• _Required work_
Write out, word for word, only the data from its first line to the line containing "W, H = 2 * hw, 2 * hh".
((
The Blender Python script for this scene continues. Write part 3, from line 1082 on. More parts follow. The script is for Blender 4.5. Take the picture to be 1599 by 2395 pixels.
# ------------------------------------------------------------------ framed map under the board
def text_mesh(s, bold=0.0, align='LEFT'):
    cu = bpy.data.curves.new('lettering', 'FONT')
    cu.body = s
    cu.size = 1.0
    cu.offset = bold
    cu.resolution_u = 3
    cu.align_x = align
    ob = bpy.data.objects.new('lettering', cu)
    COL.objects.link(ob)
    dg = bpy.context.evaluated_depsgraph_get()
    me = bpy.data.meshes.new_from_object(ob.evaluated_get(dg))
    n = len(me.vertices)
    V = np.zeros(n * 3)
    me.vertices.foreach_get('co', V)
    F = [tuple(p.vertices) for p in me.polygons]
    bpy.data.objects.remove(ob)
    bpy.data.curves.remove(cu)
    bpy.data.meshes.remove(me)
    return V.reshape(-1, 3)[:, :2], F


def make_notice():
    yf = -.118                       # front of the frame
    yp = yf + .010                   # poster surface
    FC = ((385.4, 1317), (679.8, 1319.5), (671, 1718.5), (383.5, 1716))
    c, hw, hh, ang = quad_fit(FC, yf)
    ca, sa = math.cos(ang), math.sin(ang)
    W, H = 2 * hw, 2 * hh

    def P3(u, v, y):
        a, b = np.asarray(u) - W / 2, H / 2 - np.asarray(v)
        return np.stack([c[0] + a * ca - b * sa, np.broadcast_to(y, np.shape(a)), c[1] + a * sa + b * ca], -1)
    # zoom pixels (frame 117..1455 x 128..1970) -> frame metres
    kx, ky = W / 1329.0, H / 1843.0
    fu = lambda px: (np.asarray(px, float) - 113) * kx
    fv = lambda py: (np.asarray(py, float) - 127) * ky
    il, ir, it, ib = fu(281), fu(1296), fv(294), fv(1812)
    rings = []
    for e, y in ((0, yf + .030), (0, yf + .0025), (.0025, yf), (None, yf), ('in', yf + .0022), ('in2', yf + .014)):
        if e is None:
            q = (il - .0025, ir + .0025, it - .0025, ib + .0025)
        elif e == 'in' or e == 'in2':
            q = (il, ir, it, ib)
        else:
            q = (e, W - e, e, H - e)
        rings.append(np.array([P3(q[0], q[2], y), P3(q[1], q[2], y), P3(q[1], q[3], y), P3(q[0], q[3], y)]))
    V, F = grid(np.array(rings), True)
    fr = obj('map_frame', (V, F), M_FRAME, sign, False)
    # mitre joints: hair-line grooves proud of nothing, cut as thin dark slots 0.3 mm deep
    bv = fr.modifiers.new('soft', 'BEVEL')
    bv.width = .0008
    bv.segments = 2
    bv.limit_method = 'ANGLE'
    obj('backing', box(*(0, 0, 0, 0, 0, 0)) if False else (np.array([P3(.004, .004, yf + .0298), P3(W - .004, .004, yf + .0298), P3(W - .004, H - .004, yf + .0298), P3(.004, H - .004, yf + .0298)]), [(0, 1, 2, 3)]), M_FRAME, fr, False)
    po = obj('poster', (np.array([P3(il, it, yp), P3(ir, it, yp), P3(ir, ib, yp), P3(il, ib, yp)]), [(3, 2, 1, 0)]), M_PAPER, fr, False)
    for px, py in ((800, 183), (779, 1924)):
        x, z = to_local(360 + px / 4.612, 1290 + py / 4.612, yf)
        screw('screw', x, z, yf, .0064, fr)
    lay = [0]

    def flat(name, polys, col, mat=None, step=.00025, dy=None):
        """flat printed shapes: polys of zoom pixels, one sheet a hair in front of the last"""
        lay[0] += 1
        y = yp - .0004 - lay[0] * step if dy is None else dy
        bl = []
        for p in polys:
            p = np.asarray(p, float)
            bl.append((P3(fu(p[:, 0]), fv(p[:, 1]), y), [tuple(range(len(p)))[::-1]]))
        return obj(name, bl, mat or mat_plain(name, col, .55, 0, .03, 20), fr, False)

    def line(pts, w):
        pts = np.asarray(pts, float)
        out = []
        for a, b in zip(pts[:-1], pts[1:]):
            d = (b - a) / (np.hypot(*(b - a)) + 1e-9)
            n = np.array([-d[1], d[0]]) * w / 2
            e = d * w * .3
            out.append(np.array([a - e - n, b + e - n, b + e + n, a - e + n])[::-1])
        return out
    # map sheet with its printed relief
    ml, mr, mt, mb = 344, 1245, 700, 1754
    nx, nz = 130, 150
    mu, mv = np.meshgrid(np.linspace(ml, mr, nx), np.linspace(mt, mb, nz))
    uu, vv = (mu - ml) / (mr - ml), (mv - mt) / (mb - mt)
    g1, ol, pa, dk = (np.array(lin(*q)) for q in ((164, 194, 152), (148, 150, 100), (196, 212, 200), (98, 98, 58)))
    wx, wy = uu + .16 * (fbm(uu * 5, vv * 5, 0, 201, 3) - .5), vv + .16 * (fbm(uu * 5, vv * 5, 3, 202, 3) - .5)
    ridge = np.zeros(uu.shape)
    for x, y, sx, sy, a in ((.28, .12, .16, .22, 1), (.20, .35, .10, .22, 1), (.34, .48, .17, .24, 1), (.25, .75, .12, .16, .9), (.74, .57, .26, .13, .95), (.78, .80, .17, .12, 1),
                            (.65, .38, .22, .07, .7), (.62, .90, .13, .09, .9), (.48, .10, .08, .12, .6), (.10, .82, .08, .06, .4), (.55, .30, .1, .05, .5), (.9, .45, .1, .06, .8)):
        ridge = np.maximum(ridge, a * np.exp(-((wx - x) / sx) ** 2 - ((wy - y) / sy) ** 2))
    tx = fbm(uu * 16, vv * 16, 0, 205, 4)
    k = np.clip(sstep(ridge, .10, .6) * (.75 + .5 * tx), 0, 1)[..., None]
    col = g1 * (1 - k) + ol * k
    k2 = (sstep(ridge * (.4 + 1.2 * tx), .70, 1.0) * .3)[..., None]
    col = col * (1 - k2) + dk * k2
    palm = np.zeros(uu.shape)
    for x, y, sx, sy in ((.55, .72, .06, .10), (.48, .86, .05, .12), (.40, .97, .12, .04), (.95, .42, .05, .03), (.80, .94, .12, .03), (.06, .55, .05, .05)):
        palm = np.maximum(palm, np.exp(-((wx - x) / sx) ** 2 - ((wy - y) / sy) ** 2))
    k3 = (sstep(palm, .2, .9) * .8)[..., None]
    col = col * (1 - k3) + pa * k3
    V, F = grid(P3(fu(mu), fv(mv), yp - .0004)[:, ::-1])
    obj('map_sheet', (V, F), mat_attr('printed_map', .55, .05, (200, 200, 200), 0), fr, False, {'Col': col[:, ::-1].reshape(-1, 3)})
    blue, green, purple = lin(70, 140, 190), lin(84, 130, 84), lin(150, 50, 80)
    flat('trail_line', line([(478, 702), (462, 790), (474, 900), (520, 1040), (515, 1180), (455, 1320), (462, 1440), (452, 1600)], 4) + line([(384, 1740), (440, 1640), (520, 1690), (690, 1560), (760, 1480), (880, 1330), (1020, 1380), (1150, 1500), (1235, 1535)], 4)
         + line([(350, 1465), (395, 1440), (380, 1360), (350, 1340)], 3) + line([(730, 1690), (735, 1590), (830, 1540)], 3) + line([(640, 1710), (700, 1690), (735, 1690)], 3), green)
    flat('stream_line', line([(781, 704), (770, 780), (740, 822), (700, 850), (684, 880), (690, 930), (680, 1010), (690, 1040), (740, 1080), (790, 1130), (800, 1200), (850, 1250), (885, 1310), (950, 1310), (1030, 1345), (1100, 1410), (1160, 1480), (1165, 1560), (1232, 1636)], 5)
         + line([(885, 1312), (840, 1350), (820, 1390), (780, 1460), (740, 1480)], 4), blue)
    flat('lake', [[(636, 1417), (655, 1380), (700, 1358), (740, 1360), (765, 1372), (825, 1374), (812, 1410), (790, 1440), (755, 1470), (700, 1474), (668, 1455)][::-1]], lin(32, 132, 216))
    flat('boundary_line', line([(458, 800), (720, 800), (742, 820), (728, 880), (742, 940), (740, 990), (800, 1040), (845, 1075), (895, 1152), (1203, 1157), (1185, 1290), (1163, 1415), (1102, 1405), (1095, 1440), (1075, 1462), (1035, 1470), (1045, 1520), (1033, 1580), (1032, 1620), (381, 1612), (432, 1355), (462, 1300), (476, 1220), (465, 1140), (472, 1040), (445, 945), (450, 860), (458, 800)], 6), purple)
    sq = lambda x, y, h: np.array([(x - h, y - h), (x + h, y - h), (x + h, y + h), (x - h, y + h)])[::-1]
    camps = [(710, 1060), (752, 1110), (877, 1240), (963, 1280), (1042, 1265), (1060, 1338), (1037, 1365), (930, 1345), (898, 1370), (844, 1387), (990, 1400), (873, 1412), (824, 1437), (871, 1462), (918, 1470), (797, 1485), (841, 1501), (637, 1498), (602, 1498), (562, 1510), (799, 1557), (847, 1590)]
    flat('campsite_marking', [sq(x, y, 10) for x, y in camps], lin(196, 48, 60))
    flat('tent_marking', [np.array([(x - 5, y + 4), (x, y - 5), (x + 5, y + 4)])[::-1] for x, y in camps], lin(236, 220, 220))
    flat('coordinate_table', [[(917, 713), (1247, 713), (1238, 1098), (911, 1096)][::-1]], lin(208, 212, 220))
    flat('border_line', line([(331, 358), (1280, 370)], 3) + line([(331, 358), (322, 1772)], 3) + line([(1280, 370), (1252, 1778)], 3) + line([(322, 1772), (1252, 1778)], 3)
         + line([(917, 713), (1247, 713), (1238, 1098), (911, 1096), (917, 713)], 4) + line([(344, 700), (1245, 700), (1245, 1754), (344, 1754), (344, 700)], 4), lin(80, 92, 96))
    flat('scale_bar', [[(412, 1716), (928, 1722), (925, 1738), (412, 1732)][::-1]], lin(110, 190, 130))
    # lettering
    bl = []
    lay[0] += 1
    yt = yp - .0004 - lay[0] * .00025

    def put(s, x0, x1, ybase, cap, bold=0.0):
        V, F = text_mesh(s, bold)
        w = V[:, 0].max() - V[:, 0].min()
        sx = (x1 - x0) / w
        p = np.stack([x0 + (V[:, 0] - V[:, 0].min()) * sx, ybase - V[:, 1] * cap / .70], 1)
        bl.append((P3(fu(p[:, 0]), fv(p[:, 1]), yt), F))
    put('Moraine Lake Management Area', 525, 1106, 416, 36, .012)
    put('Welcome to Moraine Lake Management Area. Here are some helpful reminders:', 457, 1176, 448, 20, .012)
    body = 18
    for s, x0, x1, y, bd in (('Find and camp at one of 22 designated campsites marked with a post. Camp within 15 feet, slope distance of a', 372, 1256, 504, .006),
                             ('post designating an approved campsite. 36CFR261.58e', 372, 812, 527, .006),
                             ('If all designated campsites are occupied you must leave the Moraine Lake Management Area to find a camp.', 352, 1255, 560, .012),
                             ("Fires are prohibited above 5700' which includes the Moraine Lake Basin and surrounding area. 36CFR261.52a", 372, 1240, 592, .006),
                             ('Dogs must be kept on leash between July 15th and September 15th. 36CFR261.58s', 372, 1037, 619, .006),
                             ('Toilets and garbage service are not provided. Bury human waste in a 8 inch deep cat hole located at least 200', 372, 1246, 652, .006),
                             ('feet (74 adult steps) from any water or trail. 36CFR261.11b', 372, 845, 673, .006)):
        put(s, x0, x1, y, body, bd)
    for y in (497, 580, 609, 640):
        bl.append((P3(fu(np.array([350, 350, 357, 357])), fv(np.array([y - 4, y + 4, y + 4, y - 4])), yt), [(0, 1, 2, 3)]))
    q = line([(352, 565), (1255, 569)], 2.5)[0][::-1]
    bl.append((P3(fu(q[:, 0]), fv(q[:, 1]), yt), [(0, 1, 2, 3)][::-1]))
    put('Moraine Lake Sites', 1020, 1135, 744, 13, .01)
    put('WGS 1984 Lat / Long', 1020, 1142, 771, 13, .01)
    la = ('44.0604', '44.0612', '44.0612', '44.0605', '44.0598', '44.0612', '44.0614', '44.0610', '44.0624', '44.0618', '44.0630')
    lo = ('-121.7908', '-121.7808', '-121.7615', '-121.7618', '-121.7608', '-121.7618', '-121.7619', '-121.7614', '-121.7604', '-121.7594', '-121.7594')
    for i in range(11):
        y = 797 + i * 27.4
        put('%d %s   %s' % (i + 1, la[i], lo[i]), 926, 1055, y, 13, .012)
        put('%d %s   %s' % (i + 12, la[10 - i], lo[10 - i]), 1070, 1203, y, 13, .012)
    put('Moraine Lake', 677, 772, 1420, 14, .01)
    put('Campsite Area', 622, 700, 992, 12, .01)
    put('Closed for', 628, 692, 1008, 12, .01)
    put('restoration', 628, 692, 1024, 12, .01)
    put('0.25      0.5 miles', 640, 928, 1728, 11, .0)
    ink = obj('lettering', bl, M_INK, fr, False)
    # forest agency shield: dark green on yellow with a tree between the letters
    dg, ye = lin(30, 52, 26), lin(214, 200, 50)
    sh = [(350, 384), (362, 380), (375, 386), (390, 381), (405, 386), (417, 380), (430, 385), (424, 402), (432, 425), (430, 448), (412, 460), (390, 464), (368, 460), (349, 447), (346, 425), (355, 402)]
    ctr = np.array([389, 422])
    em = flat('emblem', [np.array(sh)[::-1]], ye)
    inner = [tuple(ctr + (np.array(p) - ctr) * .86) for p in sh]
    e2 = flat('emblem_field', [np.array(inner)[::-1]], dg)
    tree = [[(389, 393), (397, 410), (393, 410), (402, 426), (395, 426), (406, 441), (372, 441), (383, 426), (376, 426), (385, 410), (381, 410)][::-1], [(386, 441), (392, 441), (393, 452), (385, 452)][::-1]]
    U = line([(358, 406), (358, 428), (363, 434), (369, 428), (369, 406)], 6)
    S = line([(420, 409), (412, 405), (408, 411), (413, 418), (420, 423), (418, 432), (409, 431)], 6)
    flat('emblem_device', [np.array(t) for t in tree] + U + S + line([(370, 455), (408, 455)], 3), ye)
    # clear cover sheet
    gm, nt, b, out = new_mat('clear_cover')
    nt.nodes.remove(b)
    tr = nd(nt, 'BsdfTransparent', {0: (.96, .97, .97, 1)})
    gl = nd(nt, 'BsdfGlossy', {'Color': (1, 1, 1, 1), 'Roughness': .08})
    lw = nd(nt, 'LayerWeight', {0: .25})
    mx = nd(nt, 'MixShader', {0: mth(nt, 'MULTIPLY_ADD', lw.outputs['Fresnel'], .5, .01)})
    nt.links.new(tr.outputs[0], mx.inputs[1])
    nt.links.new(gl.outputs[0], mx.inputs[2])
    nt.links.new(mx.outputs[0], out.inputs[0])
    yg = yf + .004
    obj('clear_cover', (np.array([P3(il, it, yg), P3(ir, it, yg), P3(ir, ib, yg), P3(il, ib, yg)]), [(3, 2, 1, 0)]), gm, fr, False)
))
• _Result_
The Blender Python script for this scene continues. Write part 3, from line 1082 on. More parts follow. The script is for Blender 4.5. Take the picture to be 1599 by 2395 pixels.
# ------------------------------------------------------------------ framed map under the board
def text_mesh(s, bold=0.0, align='LEFT'):
    cu = bpy.data.curves.new('lettering', 'FONT')
    cu.body = s
    cu.size = 1.0
    cu.offset = bold
    cu.resolution_u = 3
    cu.align_x = align
    ob = bpy.data.objects.new('lettering', cu)
    COL.objects.link(ob)
    dg = bpy.context.evaluated_depsgraph_get()
    me = bpy.data.meshes.new_from_object(ob.evaluated_get(dg))
    n = len(me.vertices)
    V = np.zeros(n * 3)
    me.vertices.foreach_get('co', V)
    F = [tuple(p.vertices) for p in me.polygons]
    bpy.data.objects.remove(ob)
    bpy.data.curves.remove(cu)
    bpy.data.meshes.remove(me)
    return V.reshape(-1, 3)[:, :2], F


def make_notice():
    yf = -.118                       # front of the frame
    yp = yf + .010                   # poster surface
    FC = ((385.4, 1317), (679.8, 1319.5), (671, 1718.5), (383.5, 1716))
    c, hw, hh, ang = quad_fit(FC, yf)
    ca, sa = math.cos(ang), math.sin(ang)
    W, H = 2 * hw, 2 * hh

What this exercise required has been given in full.